# SUPPLIED DATA
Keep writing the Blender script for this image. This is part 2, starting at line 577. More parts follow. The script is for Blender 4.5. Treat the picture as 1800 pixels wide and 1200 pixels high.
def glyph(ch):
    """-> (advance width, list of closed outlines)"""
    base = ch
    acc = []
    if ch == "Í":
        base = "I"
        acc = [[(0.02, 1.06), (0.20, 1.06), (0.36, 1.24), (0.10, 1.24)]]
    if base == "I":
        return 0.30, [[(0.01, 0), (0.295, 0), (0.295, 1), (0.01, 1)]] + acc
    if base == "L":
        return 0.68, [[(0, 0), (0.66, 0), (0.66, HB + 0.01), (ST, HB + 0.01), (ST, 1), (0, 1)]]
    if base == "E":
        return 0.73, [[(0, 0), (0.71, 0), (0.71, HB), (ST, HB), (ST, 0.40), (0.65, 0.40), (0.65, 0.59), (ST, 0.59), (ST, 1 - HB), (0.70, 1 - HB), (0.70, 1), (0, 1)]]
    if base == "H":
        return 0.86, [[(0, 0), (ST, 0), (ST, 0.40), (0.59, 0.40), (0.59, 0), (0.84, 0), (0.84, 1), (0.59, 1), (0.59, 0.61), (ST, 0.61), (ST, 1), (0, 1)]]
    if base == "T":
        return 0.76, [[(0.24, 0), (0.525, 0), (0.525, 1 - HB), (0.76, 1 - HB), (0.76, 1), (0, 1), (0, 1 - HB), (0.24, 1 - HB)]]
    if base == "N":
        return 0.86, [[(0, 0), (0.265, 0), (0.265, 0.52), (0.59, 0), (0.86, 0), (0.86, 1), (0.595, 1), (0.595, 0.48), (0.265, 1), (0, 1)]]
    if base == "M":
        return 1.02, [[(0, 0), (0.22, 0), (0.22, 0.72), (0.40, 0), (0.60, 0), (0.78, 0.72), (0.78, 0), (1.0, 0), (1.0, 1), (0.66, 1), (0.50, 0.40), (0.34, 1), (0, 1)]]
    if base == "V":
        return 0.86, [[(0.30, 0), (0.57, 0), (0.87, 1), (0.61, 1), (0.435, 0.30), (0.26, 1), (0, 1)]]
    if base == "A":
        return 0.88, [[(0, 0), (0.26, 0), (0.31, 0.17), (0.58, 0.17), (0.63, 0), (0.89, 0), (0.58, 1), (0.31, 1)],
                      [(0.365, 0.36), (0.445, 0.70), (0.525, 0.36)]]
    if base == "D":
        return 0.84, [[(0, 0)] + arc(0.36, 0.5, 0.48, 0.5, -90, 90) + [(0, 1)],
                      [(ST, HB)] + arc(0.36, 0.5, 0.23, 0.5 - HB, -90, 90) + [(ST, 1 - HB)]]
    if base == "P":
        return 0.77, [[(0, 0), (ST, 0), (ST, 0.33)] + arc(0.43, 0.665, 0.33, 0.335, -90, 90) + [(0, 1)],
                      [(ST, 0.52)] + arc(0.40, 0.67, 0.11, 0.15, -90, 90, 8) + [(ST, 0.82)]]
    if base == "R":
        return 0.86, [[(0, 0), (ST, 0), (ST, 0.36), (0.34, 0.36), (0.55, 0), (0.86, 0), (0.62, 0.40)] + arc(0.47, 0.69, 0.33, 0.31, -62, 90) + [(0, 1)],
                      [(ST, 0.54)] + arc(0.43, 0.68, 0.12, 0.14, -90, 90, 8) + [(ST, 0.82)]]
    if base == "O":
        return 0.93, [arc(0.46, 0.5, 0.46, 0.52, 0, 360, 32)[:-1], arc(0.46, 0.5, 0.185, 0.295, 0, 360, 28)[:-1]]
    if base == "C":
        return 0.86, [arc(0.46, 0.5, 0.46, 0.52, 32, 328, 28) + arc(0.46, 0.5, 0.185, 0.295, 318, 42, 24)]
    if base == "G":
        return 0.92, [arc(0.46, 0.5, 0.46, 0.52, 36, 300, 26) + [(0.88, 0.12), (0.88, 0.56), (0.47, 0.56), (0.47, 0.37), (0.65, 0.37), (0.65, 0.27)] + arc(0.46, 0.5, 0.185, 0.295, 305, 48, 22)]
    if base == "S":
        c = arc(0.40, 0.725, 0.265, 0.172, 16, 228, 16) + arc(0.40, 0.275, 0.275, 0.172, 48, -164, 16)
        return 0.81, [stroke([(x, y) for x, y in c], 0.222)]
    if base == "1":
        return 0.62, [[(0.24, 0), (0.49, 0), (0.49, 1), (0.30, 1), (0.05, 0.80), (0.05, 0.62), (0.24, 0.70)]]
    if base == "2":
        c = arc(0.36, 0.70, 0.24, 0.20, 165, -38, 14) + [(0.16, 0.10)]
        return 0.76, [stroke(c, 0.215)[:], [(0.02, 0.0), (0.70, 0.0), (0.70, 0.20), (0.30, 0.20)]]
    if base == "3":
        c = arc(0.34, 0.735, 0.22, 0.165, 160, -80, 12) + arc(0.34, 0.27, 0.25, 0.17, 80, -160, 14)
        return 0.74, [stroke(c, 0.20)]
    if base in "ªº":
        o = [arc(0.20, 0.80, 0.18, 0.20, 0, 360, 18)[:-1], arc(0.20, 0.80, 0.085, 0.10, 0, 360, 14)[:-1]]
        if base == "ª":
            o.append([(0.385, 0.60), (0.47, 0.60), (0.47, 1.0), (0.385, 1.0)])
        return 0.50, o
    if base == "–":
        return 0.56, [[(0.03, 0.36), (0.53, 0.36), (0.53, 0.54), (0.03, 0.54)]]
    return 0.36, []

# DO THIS
Reproduce the data shown above exactly.

# RESULT OF THE TASK
Keep writing the Blender script for this image. This is part 2, starting at line 577. More parts follow. The script is for Blender 4.5. Treat the picture as 1800 pixels wide and 1200 pixels high.
def glyph(ch):
    """-> (advance width, list of closed outlines)"""
    base = ch
    acc = []
    if ch == "Í":
        base = "I"
        acc = [[(0.02, 1.06), (0.20, 1.06), (0.36, 1.24), (0.10, 1.24)]]
    if base == "I":
        return 0.30, [[(0.01, 0), (0.295, 0), (0.295, 1), (0.01, 1)]] + acc
    if base == "L":
        return 0.68, [[(0, 0), (0.66, 0), (0.66, HB + 0.01), (ST, HB + 0.01), (ST, 1), (0, 1)]]
    if base == "E":
        return 0.73, [[(0, 0), (0.71, 0), (0.71, HB), (ST, HB), (ST, 0.40), (0.65, 0.40), (0.65, 0.59), (ST, 0.59), (ST, 1 - HB), (0.70, 1 - HB), (0.70, 1), (0, 1)]]
    if base == "H":
        return 0.86, [[(0, 0), (ST, 0), (ST, 0.40), (0.59, 0.40), (0.59, 0), (0.84, 0), (0.84, 1), (0.59, 1), (0.59, 0.61), (ST, 0.61), (ST, 1), (0, 1)]]
    if base == "T":
        return 0.76, [[(0.24, 0), (0.525, 0), (0.525, 1 - HB), (0.76, 1 - HB), (0.76, 1), (0, 1), (0, 1 - HB), (0.24, 1 - HB)]]
    if base == "N":
        return 0.86, [[(0, 0), (0.265, 0), (0.265, 0.52), (0.59, 0), (0.86, 0), (0.86, 1), (0.595, 1), (0.595, 0.48), (0.265, 1), (0, 1)]]
    if base == "M":
        return 1.02, [[(0, 0), (0.22, 0), (0.22, 0.72), (0.40, 0), (0.60, 0), (0.78, 0.72), (0.78, 0), (1.0, 0), (1.0, 1), (0.66, 1), (0.50, 0.40), (0.34, 1), (0, 1)]]
    if base == "V":
        return 0.86, [[(0.30, 0), (0.57, 0), (0.87, 1), (0.61, 1), (0.435, 0.30), (0.26, 1), (0, 1)]]
    if base == "A":
        return 0.88, [[(0, 0), (0.26, 0), (0.31, 0.17), (0.58, 0.17), (0.63, 0), (0.89, 0), (0.58, 1), (0.31, 1)],
                      [(0.365, 0.36), (0.445, 0.70), (0.525, 0.36)]]
    if base == "D":
        return 0.84, [[(0, 0)] + arc(0.36, 0.5, 0.48, 0.5, -90, 90) + [(0, 1)],
                      [(ST, HB)] + arc(0.36, 0.5, 0.23, 0.5 - HB, -90, 90) + [(ST, 1 - HB)]]
    if base == "P":
        return 0.77, [[(0, 0), (ST, 0), (ST, 0.33)] + arc(0.43, 0.665, 0.33, 0.335, -90, 90) + [(0, 1)],
                      [(ST, 0.52)] + arc(0.40, 0.67, 0.11, 0.15, -90, 90, 8) + [(ST, 0.82)]]
    if base == "R":
        return 0.86, [[(0, 0), (ST, 0), (ST, 0.36), (0.34, 0.36), (0.55, 0), (0.86, 0), (0.62, 0.40)] + arc(0.47, 0.69, 0.33, 0.31, -62, 90) + [(0, 1)],
                      [(ST, 0.54)] + arc(0.43, 0.68, 0.12, 0.14, -90, 90, 8) + [(ST, 0.82)]]
    if base == "O":
        return 0.93, [arc(0.46, 0.5, 0.46, 0.52, 0, 360, 32)[:-1], arc(0.46, 0.5, 0.185, 0.295, 0, 360, 28)[:-1]]
    if base == "C":
        return 0.86, [arc(0.46, 0.5, 0.46, 0.52, 32, 328, 28) + arc(0.46, 0.5, 0.185, 0.295, 318, 42, 24)]
    if base == "G":
        return 0.92, [arc(0.46, 0.5, 0.46, 0.52, 36, 300, 26) + [(0.88, 0.12), (0.88, 0.56), (0.47, 0.56), (0.47, 0.37), (0.65, 0.37), (0.65, 0.27)] + arc(0.46, 0.5, 0.185, 0.295, 305, 48, 22)]
    if base == "S":
        c = arc(0.40, 0.725, 0.265, 0.172, 16, 228, 16) + arc(0.40, 0.275, 0.275, 0.172, 48, -164, 16)
        return 0.81, [stroke([(x, y) for x, y in c], 0.222)]
    if base == "1":
        return 0.62, [[(0.24, 0), (0.49, 0), (0.49, 1), (0.30, 1), (0.05, 0.80), (0.05, 0.62), (0.24, 0.70)]]
    if base == "2":
        c = arc(0.36, 0.70, 0.24, 0.20, 165, -38, 14) + [(0.16, 0.10)]
        return 0.76, [stroke(c, 0.215)[:], [(0.02, 0.0), (0.70, 0.0), (0.70, 0.20), (0.30, 0.20)]]
    if base == "3":
        c = arc(0.34, 0.735, 0.22, 0.165, 160, -80, 12) + arc(0.34, 0.27, 0.25, 0.17, 80, -160, 14)
        return 0.74, [stroke(c, 0.20)]
    if base in "ªº":
        o = [arc(0.20, 0.80, 0.18, 0.20, 0, 360, 18)[:-1], arc(0.20, 0.80, 0.085, 0.10, 0, 360, 14)[:-1]]
        if base == "ª":
            o.append([(0.385, 0.60), (0.47, 0.60), (0.47, 1.0), (0.385, 1.0)])
        return 0.50, o
    if base == "–":
        return 0.56, [[(0.03, 0.36), (0.53, 0.36), (0.53, 0.54), (0.03, 0.54)]]
    return 0.36, []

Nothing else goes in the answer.